The rise of the African consumer is another big trend in recent years. Standard Chartered Research estimates that consumer spending across Sub-Saharan Africa will expand to US$1 trillion by 2020 from US$600 million in 2010.

China’s companies are starting to harness this relatively untapped consumer market. Travelling across Africa, one sees newer and lower-priced “made in China” cars gaining market share against competitors from Japan and Europe. The same is true of Chinese high-tech electronic goods and home appliance brands, which compete against products from Korea and Japan.

Chinese companies are also becoming increasingly integrated across African economies, creating trade networks not just between China and Africa, but also within Africa and between Africa and the rest of the world. Many are considering moving manufacturing to the continent to get closer to the market — as reflected in China-funded special export zones in Ethiopia, Nigeria, Zambia, Mauritius and Egypt.

3 regional trading groups

This integration is being facilitated by the formation of three main regional trading blocs: the Southern African Development Community, the Common Market for Eastern and Southern Africa, and the East African Community. These new trading blocs have played a defining role in jump-starting trade within the continent. The next logical step would be to combine these regional economic communities to form the Africa Free Trade Zone, spanning the entire length of the continent from Cape Town to Cairo.
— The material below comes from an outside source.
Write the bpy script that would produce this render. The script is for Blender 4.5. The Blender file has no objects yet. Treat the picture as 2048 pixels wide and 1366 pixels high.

Such a pan-African trading bloc would encompass more than 630 million mostly young people, US$1.2 trillion in gross domestic product, some of the world’s most bountiful natural resources, and its largest uncultivated farmland area. Given Africa’s growing middle class and increased political and financial stability, the Africa Free Trade Zone could rival the world’s other economic unions, giving African states the necessary heft to negotiate free trade agreements with other trading blocs.

Another mega-trend emerging is the growing circulation of the renminbi across Africa. Soaring trade, rising direct investment by Chinese companies, and financial aid and subsidized loans from China’s government and its agencies provide a solid base for the regionalization of the currency across the continent.

Africa-China trade settlement denominated in renminbi totalled about US$5.7 billion in 2012, or about 3 percent of annual trade. Looking at it from another angle, Africa constituted 5 percent of China’s global trade that year, but its trade settlement in renminbi was just 0.2 percent of total payments, even after including Hong Kong. Thus, there is significant scope for growth. Since a major part of the trade consists of commodities, the big shift will come when commodities start being priced in renminbi instead of US dollars.